Мне уже раньше следовало бы рассказать в своем месте, что когда я в 1742 году изобрел открытую печь для обогрева комнат, а заодно и для экономии топлива, поскольку свежий воздух, поступая в печь, сразу нагревался, я подарил образец ее мистеру Роберту Грейсу, одному из давнишних моих приятелей, а у него была своя литейная, и он стал отливать листы для таких печей, что принесло ему хороший доход, потому что спрос на них все возрастал. Я написал и издал статью под заглавием «Отчет о новоизобретенных пенсильванских каминах, в коем подробно объяснено их устройство и как они действуют; показаны их преимущества перед всеми другими способами обогревания комнат и даны ответы на все возражения против использования их». Это сочинение возымело хорошее действие. Губернатору Томасу так понравилось описание устройства печи, что он предложил выдать мне патент на исключительное право торговать ими в течение стольких-то лет; но я не пошел на это из принципа, которому нередко следовал в подобных случаях, а именно, что раз мы широко пользуемся чужими изобретениями, мы должны радоваться всякой возможности услужить другим, когда сами что-нибудь изобретаем, и делать это следует бесплатно и от души.
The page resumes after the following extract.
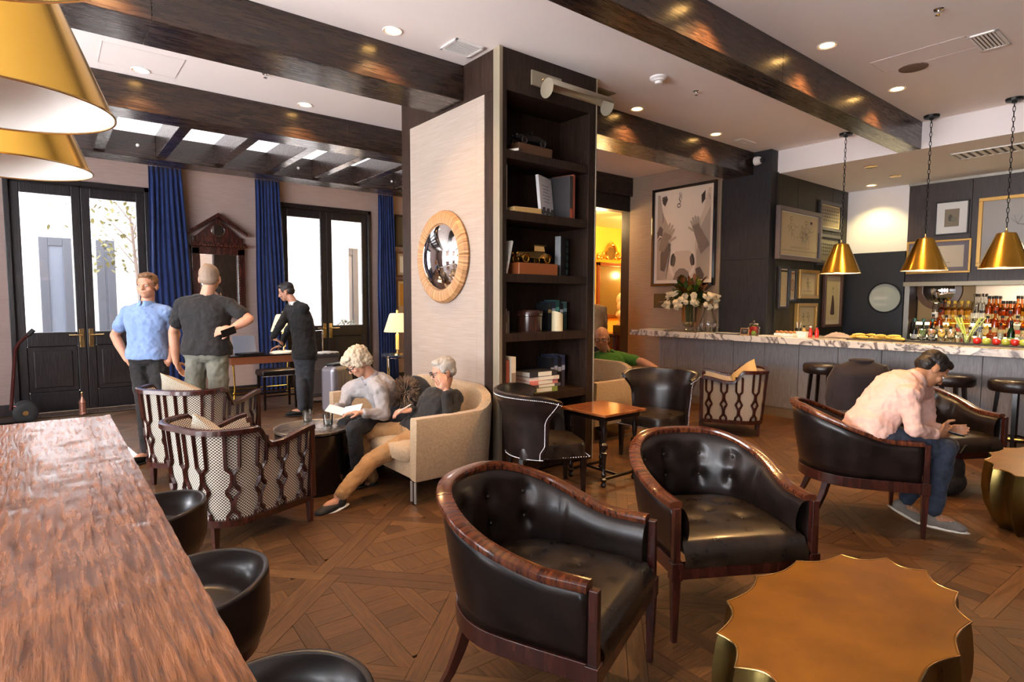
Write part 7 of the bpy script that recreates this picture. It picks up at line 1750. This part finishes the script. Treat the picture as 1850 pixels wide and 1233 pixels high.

А между тем один лондонский железных дел мастер переписал изрядную часть моей статьи и выпустил под своим именем, причем внес в устройство печи лишь кое-какие мелкие изменения, от которых она стала действовать не лучше, а хуже; он выправил на нее патент у себя в Англии и, как я слышал, недурно на этом нажился. Это не единственный пример того, как другие получали патент на мои изобретения, не всегда, впрочем, столь же удачно, и я никогда их не оспоривал, поскольку сам не хотел наживаться на патентах и ненавидел раздоры и тяжбы. Установка моих печей как в нашей, так и в соседних колониях позволила жителям сильно сэкономить на топливе.